The book of Exodus has God’s power, His terrible, beautiful power, on display. But there is also another power on display.

Aaron threw down his staff and it became a snake.  “Pharaoh then summoned wise men and sorcerers, and the Egyptian magicians also did the same things by their secret arts: Each one threw down his staff and it became a snake.” (Exodus 7:11-12)

God turned the water of the Nile into blood. “But the Egyptian magicians did the same things by their secret arts…” (7:22)

God brought frogs to cover the land. “But the magicians did the same things by their secret arts; they also made frogs come up on the land of Egypt.”  (8:7)
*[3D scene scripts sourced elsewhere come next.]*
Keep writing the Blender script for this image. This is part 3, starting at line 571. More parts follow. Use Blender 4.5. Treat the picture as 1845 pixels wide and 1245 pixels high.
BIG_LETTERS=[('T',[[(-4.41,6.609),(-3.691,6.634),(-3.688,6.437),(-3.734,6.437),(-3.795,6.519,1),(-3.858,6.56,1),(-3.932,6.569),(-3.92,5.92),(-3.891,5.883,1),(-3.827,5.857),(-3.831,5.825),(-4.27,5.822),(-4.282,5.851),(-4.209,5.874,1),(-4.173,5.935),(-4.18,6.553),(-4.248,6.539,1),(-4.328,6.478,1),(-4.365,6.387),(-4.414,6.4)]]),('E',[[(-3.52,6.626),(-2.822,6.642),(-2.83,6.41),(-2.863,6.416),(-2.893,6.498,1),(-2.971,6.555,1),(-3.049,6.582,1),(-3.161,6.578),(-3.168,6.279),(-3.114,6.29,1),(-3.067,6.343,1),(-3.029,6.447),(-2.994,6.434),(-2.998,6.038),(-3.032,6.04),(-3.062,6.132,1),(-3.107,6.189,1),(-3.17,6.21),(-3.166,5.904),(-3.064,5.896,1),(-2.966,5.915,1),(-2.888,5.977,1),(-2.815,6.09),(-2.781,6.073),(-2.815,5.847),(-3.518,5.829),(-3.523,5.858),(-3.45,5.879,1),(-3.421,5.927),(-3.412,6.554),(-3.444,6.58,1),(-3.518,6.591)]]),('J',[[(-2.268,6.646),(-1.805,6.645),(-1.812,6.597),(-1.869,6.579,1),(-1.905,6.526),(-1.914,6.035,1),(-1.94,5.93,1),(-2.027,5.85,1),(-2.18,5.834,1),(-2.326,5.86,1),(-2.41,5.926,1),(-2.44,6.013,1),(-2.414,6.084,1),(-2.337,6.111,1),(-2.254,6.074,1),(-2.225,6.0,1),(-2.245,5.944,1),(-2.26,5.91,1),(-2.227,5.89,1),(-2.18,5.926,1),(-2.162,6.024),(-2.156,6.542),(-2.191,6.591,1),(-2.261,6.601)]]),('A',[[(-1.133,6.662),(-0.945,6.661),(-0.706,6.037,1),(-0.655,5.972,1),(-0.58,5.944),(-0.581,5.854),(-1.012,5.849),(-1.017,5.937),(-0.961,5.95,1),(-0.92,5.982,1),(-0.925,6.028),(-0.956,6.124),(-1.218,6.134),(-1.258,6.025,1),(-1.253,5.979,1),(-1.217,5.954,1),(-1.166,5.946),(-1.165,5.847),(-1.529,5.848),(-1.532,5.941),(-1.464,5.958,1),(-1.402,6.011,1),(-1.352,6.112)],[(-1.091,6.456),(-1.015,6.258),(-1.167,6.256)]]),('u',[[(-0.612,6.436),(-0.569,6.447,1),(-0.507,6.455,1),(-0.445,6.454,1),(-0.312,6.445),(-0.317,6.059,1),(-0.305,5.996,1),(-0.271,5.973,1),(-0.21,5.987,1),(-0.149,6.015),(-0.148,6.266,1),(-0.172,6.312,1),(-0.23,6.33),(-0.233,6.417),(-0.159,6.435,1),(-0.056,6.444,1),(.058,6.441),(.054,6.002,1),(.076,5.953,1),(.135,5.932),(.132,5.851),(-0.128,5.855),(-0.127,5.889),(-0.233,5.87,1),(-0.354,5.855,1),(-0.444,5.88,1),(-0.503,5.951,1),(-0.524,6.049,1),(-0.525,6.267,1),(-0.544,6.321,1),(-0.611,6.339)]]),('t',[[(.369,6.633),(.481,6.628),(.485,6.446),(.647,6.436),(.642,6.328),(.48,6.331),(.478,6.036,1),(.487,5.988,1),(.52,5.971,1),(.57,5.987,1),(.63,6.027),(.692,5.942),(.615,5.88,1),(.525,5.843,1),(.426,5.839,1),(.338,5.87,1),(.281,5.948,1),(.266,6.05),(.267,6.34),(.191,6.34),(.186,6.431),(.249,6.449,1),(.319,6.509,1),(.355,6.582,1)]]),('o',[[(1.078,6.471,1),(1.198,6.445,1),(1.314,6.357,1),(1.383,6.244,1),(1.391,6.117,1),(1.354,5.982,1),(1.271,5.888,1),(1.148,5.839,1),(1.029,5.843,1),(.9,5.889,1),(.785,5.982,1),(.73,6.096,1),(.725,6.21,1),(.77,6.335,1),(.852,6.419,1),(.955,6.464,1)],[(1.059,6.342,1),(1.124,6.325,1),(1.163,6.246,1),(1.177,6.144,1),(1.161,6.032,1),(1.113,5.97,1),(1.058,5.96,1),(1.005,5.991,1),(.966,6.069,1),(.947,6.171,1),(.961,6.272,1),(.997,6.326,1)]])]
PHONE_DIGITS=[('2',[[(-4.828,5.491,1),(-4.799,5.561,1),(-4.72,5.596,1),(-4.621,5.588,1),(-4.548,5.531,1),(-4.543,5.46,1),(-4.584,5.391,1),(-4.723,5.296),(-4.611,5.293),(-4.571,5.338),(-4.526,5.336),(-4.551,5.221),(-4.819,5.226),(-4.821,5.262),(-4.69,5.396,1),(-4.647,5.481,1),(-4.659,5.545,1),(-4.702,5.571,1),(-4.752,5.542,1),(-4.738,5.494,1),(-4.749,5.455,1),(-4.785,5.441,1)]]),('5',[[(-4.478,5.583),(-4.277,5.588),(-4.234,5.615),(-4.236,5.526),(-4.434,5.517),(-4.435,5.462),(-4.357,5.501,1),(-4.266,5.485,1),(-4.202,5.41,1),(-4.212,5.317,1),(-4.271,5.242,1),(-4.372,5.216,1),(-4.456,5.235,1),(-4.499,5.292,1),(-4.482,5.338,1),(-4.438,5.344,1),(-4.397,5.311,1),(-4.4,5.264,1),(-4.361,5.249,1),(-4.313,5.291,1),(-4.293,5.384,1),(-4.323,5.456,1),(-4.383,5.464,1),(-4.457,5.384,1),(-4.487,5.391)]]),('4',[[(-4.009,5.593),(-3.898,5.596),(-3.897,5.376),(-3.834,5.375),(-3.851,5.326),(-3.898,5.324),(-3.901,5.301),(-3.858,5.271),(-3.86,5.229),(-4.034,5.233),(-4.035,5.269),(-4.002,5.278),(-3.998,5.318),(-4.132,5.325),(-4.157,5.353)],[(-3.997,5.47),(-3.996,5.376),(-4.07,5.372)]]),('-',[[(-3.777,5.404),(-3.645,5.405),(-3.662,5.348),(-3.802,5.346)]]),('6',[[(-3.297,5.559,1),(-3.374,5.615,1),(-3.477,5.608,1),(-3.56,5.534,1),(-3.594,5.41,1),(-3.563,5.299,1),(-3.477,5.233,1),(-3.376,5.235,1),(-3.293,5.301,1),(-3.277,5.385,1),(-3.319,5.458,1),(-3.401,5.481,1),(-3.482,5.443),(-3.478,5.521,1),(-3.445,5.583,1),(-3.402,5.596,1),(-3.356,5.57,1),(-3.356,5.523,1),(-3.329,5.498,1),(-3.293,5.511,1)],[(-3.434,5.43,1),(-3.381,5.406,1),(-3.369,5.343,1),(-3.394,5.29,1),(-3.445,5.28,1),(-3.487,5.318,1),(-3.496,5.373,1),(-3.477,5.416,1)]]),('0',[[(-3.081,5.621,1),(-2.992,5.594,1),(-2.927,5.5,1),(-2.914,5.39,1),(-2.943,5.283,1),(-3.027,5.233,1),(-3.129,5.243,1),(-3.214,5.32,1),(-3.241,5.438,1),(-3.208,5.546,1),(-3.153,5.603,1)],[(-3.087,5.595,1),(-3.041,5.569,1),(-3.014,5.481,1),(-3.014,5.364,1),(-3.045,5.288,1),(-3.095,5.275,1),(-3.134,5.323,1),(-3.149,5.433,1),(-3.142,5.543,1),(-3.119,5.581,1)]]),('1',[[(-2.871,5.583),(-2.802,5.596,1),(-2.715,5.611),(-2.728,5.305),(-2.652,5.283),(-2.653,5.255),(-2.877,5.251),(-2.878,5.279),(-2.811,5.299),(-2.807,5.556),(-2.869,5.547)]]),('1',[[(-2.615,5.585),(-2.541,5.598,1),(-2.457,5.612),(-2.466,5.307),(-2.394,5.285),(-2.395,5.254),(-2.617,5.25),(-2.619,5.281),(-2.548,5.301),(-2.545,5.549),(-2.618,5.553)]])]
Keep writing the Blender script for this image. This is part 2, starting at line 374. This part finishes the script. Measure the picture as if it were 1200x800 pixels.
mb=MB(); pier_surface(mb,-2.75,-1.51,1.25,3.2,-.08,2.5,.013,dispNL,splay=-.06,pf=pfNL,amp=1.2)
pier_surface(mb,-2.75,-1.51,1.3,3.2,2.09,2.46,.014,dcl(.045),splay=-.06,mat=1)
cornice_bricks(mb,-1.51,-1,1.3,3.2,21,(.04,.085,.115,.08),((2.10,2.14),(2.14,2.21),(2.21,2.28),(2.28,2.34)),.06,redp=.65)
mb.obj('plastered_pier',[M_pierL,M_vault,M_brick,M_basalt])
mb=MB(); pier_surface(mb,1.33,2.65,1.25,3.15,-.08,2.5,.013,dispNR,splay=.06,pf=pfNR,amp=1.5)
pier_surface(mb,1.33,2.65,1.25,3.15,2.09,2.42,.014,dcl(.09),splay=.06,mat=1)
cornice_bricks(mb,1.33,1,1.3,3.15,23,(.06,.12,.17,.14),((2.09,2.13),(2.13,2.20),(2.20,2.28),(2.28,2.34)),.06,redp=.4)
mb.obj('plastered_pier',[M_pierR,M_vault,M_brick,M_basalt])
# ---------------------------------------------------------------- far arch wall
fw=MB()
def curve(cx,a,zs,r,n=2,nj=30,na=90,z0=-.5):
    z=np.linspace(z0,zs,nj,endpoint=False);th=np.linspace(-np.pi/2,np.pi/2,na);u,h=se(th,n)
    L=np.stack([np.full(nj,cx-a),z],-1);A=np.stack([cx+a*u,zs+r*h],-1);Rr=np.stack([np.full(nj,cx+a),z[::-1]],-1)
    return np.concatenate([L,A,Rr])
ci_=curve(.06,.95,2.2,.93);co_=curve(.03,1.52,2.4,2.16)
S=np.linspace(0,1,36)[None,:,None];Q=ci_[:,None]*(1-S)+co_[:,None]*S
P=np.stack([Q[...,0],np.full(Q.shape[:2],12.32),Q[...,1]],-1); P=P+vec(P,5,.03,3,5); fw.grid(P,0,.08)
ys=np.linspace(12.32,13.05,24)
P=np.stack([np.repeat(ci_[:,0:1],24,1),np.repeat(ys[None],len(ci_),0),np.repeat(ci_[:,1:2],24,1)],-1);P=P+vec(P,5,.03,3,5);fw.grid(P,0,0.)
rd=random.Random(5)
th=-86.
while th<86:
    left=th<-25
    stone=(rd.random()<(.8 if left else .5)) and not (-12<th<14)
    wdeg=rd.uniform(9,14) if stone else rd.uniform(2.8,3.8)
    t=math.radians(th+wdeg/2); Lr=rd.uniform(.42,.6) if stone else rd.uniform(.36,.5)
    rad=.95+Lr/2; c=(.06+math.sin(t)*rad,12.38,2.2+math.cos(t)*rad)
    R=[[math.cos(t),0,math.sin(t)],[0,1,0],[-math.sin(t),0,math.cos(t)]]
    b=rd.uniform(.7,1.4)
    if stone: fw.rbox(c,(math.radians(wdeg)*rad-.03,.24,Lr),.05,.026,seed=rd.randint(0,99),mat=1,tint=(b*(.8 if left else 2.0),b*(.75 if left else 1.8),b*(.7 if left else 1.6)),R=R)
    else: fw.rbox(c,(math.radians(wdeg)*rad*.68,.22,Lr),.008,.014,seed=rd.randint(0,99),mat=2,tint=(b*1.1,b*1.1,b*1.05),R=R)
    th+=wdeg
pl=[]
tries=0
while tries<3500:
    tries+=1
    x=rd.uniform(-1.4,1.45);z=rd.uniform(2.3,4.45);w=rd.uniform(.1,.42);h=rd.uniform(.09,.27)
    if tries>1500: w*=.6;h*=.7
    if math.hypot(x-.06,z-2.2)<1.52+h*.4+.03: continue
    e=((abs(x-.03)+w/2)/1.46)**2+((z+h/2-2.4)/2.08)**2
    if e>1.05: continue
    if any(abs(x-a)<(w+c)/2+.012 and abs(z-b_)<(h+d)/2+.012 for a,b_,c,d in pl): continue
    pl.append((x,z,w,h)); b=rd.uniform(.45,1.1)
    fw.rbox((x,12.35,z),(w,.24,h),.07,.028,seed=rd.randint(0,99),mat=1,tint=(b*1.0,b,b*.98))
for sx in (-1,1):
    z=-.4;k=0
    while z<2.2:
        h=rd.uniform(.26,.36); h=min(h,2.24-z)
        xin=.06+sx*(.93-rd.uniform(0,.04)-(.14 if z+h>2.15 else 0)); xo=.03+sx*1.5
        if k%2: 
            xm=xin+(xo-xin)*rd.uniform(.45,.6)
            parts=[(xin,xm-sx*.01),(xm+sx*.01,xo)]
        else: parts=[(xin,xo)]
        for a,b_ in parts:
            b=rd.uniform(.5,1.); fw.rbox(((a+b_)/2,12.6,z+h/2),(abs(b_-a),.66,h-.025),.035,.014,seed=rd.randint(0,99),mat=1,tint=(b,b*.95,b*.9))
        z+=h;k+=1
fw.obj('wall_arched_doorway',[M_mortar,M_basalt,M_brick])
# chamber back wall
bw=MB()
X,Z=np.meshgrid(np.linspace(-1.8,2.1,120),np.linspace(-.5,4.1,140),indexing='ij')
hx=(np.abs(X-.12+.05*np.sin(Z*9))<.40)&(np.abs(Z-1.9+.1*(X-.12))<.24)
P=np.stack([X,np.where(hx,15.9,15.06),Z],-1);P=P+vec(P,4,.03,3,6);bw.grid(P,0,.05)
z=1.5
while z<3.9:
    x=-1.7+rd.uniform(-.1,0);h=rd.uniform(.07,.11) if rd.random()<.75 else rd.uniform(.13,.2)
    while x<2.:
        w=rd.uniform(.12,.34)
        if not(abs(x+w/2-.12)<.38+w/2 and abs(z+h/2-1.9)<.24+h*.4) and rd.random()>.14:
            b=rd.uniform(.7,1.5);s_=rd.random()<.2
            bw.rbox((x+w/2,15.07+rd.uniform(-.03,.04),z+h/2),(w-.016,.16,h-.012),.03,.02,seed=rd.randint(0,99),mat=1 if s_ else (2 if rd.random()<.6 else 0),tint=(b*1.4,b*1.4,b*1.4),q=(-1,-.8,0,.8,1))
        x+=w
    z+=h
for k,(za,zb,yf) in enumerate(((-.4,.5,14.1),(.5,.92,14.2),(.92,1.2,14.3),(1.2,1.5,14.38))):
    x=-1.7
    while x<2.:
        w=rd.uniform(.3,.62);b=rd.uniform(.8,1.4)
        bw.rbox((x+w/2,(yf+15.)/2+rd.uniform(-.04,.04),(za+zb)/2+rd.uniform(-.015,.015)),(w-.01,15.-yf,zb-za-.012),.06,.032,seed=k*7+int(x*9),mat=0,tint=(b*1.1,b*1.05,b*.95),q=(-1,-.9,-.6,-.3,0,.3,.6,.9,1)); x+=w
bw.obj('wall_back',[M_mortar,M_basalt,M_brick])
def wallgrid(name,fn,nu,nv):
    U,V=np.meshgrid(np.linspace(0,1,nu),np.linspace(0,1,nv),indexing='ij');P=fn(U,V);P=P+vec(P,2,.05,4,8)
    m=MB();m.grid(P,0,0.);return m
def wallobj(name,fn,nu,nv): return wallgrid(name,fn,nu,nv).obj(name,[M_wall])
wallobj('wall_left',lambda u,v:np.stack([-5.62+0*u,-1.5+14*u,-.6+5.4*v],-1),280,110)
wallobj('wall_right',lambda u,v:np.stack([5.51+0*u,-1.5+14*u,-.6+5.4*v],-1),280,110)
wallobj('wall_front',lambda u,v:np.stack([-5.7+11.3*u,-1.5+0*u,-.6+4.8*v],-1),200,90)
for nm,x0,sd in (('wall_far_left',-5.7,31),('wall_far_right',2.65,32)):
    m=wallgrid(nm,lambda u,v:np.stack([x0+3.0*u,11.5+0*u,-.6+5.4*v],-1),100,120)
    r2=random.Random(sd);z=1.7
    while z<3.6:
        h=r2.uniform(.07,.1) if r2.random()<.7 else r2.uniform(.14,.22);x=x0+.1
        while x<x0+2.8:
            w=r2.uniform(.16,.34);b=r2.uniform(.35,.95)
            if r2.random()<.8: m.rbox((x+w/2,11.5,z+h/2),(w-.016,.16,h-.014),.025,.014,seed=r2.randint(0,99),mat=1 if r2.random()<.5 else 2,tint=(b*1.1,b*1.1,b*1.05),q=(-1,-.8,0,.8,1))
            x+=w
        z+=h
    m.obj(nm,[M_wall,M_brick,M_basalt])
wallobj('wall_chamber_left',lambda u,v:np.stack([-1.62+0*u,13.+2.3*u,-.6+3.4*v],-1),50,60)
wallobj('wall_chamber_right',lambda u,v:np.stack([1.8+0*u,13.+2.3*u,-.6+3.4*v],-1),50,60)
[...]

God brought gnats. And that’s where their power found its limit. “But when the magicians tried to produce gnats by their secret arts, they could not.” (8:18)

From these displays of power, I am impressed with two thoughts.

~ The power of the enemy has a limitation, but God’s power goes on, limitless. I love what God said to Pharaoh, after the plagues of blood, frogs, gnats, flies, death to livestock, and boils. “let My people go, so that they may worship me, or this time I will send the full force of my plagues against you…” (9:13-14)

By the time the enemy’s power had reached it’s limit, God’s was just getting started!

~ The enemy can mimic God’s power, but he cannot counter His power. Notice that Pharoah’s magicians only did what God had already done…turned a staff into a snake, turned water into blood, brought frogs to cover the land. What they did not do was turn Aaron’s staff back into a staff, turn the blood back to water, or make the frogs go back where they came from.

They had no power to undo what God had done.  God affirms this truth in Isaiah.

“No one can deliver out of my hand. 
   When I act, who can reverse it?” Isaiah 43:13

And again…

“My sheep listen to My voice; I know them, and they follow Me. I give them eternal life, and they shall never perish; no one can snatch them out of My hand.” (John 10:27)

Today, I am struck once again by the beautiful, limitless, irreversible power of the God to whom I belong.